> _What you have to do_
Keep only the lines where "from" appears.

┏━━

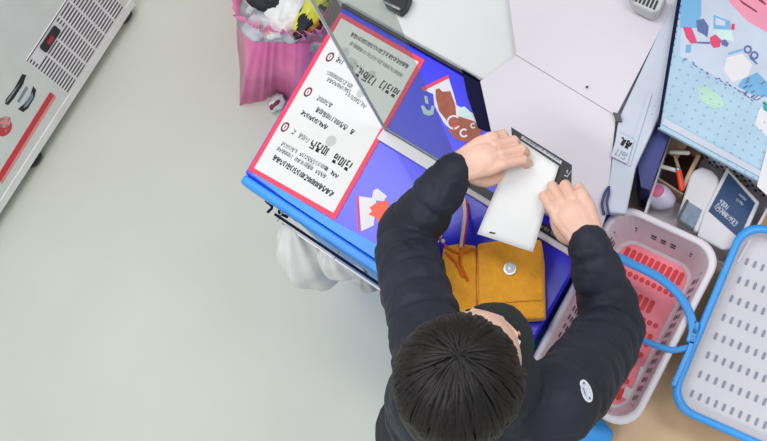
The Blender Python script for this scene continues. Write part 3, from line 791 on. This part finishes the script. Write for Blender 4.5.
# face mask
bm = NB()
def mfn(l): return 1+.06*max(0, .4-abs(l.x))
ell(bm, hp(0, .058, -.040), (.065, .076, .050), HF, 28, 0, mfn)
obj('face_mask', bm, 'mask_black', person, True)['label'] = 'black cloth face mask'
# hair
bm = NB()
def hairfn(l):
    cut = 1.0
    return 1+.05*noise.noise(l*3.2)+.03*noise.noise(l*9)
def hair_ok(l): return True
hc = hp(0, -.024, .022)
ell(bm, hc, (.086, .090, .092), HF, 40, 0, hairfn)
ell(bm, hp(0, -.045, -.03), (.080, .070, .080), HF, 30, 0, hairfn)
rh = random.Random(21)
for k in range(330):
    az = rh.uniform(0, 2*math.pi)
    front = math.cos(az) > .45     # az measured from the face direction
    pts = []; n = 9; reach = 1.15 if front else rh.uniform(1.9, 2.35)
    st = rh.uniform(.0, .9)*(.5 if front else 1); sw = rh.uniform(-.35, .35)
    for j in range(n):
        th = st+(reach-st)*j/(n-1); a = az+sw*j/(n-1)
        l = V((math.sin(a)*math.sin(th), math.cos(a)*math.sin(th), math.cos(th)))
        rr_ = 1.0+.012*math.sin(j*1.3+k)+rh.uniform(-.004, .010)
        q = hc+(hs*l.x*.087+hf*l.y*.091+hu*l.z*.093)*rr_
        pts.append(q)
    wd = rh.uniform(.0028, .0055)
    tube(bm, pts, [wd*x for x in (.5, .8, 1, 1, 1, 1, .9, .7, .3)], 6)
obj('hair', bm, 'hair', person, True)['label'] = 'short black hair'
# jacket: quilted, one surface
bm = NB()
def quilt(pts, n, rads, pitch_, depth, seg=24, flat=None):
    pa = catmull(pts, n); ra = lerpl(rads, n); acc = 0; rr2 = []
    for i in range(n+1):
        if i: acc += (pa[i]-pa[i-1]).length
        ph = (acc/pitch_) % 1; dd = min(ph, 1-ph)*pitch_
        rr2.append(ra[i]*(1-depth*math.exp(-(dd/.006)**2)+.35*depth*math.sin(math.pi*ph)))
    tube(bm, pa, rr2, seg, flat)
for sh, el_, wr, sd in ((shL, elL, wrL, -1), (shR, elR, wrR, 1)):
    cuff = wr+(el_-wr).normalized()*.020
    mid = (sh+el_)/2+V((sd*.012, 0, 0))
    quilt([neck0-Z*.05, sh, mid, el_, (el_+cuff)/2, cuff], 110, [.068, .066, .066, .063, .062, .060, .057, .051, .046, .041], .062, .085)
quilt([pel-Z*.05, (pel+chest)/2, chest+Z*.02, neck0-Z*.015], 90, [.15, .14, .135, .125, .09], .07, .045, 32, (Y, .70))
tube(bm, [neck0-Z*.02, neck0+Z*.045+V((0, .01, 0))], [.075, .068], 20)
j = obj('jacket', bm, ['jacket'], person, True); j['label'] = 'dark navy quilted puffer jacket'
rm = j.modifiers.new('remesh', 'REMESH'); rm.mode = 'VOXEL'; rm.voxel_size = .0042; rm.use_smooth_shade = True
sm = j.modifiers.new('smooth', 'SMOOTH'); sm.factor = .5; sm.iterations = 3
tex = bpy.data.textures.new('folds', 'CLOUDS'); tex.noise_scale = .045
dp = j.modifiers.new('folds', 'DISPLACE'); dp.texture = tex; dp.strength = .012; dp.mid_level = .5
# cuffs
for el_, wr in ((elL, wrL), (elR, wrR)):
    d = (el_-wr).normalized(); bm = NB(); tube(bm, [wr+d*.006, wr+d*.03], [.036, .039], 24); obj('cuff', bm, 'jacket', person, True)
# sleeve badge
bq = P(586, 391, 1.22)
bd = (CAM-bq).normalized(); sx = (P(592, 410, 1.22)-P(581, 374, 1.22)); sx = (sx-bd*sx.dot(bd)).normalized(); sy = bd.cross(sx)
def badge(c):
    bm = NB(); slab(bm, disc_pts(c, sx, sy, .0175, .0095, 28), bd, .002, 0)
    slab(bm, disc_pts(c+bd*.002, sx, sy, .0150, .0072, 28), bd, .0006, 1)
    for a_, b_ in ((-.0118, 0), (.0118, .0008)): slab(bm, disc_pts(c+bd*.0026+sx*a_+sy*b_, sx, sy, .0016, .0014, 10), bd, .0003, 2)
    slab(bm, [c+bd*.0026+sx*x+sy*y for x, y in ((-.006, -.0042), (.004, -.0050), (.008, -.0036), (.004, -.0040), (-.005, -.0032))], bd, .0003, 2)
    for x in (-.005, .001, .006): slab(bm, disc_pts(c+bd*.0026+sx*x+sy*.0022, sx, sy, .0019, .0022, 10), bd, .0003, 0)
    o = obj('badge', bm, ['paper', 'pale_blue_white', 'jacket'], person, recalc=False); o['label'] = 'oval white sleeve badge'
bpy.context.view_layer.update()
dg = bpy.context.evaluated_depsgraph_get(); je = j.evaluated_get(dg)
ok_, loc_, nor_, _i = je.ray_cast(je.matrix_world.inverted() @ CAM, ((bq-CAM).normalized()))
if ok_:
    bq = je.matrix_world @ loc_; bd = nor_.normalized(); sx = (sx-bd*sx.dot(bd)).normalized(); sy = bd.cross(sx); bq = bq-bd*.001
badge(bq)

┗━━

> _Result for this task_
The Blender Python script for this scene continues. Write part 3, from line 791 on. This part finishes the script. Write for Blender 4.5.
    front = math.cos(az) > .45     # az measured from the face direction